A スモールコンセッションという言葉は、国交省が政策に位置づける前から使われていた。ただし、運営権を伴うコンセッション事業の小規模版という意味であって「何でもあり」ではなかった。

C 国交省には、この種のおかしなネーミングが多い。公園事業を対象とする「パークPFI」は、民間資金を活用して公園利用者の利便性向上や管理者の財政負担軽減を目指す制度だが、PFI法に基づくPFI事業ではない。

 

100件積み上げても1000億円

A 定義の問題もさることながら、政策効果も疑問だ。2025年2月の衆議院内閣委員会では、PPP/PFIを担当する伊東良孝地方創生相が「令和十三年度(2031年度)までの10年間で30兆円という事業規模目標の達成に向け、遊休公的施設を利活用するスモールコンセッションや、上下水道等を一体管理するウォーターPPP等を進める」と語った。中野洋昌国土交通相も国会の所信表明で「スモールコンセッションやウォーターPPPなどによる民間活力の活用を推進する」と繰り返し言っている。10億円未満の小規模案件で、どれほどの効果が期待できるだろうか。

B 内閣府がまとめたPPP/PFI事業規模実績を見てほしい。本来のコンセッション方式を対象とする類型Iの「公共施設等運営事業」は、10年間で30兆円の目標額のうち7兆円を占める。これに対して実績は、2022年度が0.3兆円、23年度はわずか0.02兆円だ。10億円のスモールコンセッションを100件積み上げても1000億円にしかならない。規模の目標に対する貢献は小さいし、そもそも本来のコンセッション方式に当てはまらないスモールコンセッションは、類型Iにカウントされないだろう。

PPP/PFI事業規模の目標と実績 (出所)内閣府

 

国は案件形成の難しいPPP/PFIにこそ力を入れるべき

C スモールコンセッション事業は大企業が参画しにくく、資本市場の活性化につながりにくい。事業遂行のためにSPCを設立して資金調達しようとすると、それなりの規模が必要になるが、10億円未満ではペイしない。現状の政策はスモール重視でバランスを欠いているように見える。

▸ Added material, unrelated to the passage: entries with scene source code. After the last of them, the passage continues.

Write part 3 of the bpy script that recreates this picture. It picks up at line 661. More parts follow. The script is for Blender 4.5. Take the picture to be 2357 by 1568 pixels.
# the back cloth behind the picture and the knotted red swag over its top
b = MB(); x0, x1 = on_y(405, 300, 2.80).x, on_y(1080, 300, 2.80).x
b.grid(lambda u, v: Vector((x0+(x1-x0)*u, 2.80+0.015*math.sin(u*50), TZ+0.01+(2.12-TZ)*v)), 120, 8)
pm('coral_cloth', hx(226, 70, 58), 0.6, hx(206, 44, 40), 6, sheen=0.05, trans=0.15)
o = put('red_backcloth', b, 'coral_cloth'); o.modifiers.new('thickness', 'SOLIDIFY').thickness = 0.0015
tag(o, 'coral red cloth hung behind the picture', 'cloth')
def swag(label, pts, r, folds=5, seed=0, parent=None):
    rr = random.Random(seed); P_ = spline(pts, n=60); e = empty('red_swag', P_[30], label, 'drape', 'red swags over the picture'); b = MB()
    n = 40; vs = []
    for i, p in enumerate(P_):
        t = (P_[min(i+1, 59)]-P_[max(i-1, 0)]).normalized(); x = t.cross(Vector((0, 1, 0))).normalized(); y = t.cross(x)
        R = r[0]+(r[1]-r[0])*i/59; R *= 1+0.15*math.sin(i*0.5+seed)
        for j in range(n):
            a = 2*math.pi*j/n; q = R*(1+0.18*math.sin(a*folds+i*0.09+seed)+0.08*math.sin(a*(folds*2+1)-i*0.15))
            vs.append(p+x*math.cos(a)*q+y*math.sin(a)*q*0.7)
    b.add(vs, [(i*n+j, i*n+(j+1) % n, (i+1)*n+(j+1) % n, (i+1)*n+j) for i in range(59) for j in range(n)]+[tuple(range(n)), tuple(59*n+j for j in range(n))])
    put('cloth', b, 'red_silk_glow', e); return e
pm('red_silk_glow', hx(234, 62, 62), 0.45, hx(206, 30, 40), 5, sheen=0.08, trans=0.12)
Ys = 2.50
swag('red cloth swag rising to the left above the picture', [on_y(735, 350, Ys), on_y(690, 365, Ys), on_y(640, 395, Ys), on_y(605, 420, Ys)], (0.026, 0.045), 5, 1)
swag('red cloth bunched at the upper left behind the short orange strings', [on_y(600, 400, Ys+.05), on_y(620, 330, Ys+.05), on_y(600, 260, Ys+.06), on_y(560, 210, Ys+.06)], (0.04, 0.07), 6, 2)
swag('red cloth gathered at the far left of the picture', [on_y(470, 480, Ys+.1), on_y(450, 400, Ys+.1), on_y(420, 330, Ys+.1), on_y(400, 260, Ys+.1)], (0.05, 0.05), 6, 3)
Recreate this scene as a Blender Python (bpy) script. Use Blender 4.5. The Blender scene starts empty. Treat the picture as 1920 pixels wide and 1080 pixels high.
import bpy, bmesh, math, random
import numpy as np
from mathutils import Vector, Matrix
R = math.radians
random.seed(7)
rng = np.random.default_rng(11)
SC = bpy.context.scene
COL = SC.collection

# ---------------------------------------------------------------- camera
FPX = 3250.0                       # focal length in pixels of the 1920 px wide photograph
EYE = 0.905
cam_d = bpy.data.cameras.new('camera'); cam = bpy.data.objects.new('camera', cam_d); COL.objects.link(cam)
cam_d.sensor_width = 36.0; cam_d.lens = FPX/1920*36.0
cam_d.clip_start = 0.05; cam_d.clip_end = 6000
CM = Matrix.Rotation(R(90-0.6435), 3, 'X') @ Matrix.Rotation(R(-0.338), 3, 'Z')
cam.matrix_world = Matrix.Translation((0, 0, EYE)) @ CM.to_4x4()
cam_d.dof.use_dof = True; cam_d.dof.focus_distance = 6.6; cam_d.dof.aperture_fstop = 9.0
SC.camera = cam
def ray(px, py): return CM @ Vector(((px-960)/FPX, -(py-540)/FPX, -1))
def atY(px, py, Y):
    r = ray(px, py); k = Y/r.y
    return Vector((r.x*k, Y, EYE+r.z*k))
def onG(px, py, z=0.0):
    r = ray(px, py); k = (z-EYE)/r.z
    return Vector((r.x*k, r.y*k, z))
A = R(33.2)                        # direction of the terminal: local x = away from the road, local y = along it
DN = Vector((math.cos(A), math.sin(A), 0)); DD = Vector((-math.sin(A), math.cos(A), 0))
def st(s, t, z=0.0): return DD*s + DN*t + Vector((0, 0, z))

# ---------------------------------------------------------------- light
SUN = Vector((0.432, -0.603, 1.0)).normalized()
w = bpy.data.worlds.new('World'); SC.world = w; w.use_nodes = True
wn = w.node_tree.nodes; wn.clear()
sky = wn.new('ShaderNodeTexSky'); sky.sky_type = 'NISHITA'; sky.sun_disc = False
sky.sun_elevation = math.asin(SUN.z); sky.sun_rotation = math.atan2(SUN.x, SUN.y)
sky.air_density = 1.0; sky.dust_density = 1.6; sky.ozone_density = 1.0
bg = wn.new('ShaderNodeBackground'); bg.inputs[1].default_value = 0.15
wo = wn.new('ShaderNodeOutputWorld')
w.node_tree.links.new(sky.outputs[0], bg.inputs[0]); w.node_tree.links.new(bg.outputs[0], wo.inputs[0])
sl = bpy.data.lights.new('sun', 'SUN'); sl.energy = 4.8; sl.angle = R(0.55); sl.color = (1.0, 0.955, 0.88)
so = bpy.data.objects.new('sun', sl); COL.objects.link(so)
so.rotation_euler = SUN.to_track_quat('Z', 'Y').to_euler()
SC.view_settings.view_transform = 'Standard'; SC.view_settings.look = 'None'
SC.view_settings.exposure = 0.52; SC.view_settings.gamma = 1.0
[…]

B 同感だ。スモールコンセッションによる地域活性化効果は評価したい。スモールもどんどんやればいいけれど、そもそも自治体の仕事である。ノウハウの伝授など、自治体に対する国の支援は行うべきだが、スモールが国の一丁目一番地の政策では物足りない。

A 国は、案件形成の難しいPPP/PFI事業にこそ力を入れるべきだ。スモールコンセッション推進役の国交省は道路を所管しているが、道路コンセッションの実績はたった1件にとどまっている。それも愛知県知事の尽力で実現したものだ。

C こういう話をすると、大規模なコンセッションでは地元企業が閉め出されて地域活性化にならないと批判する人が出てくる。しかし、そんなことはない。大企業が代表のコンセッション事業にも地域企業が多数、参加している。事業者選定に必要な提案書の事業計画に地域活性化を盛り込むことは常識だし、地域事業者への発注率を要件として定めることもできる。

B 大規模事業で大きなおカネが動けば、地域にも資金が巡る。スモールも大事だが、ビッグコンセッションもそれ以上に重要であることを、声を大にして伝えたい。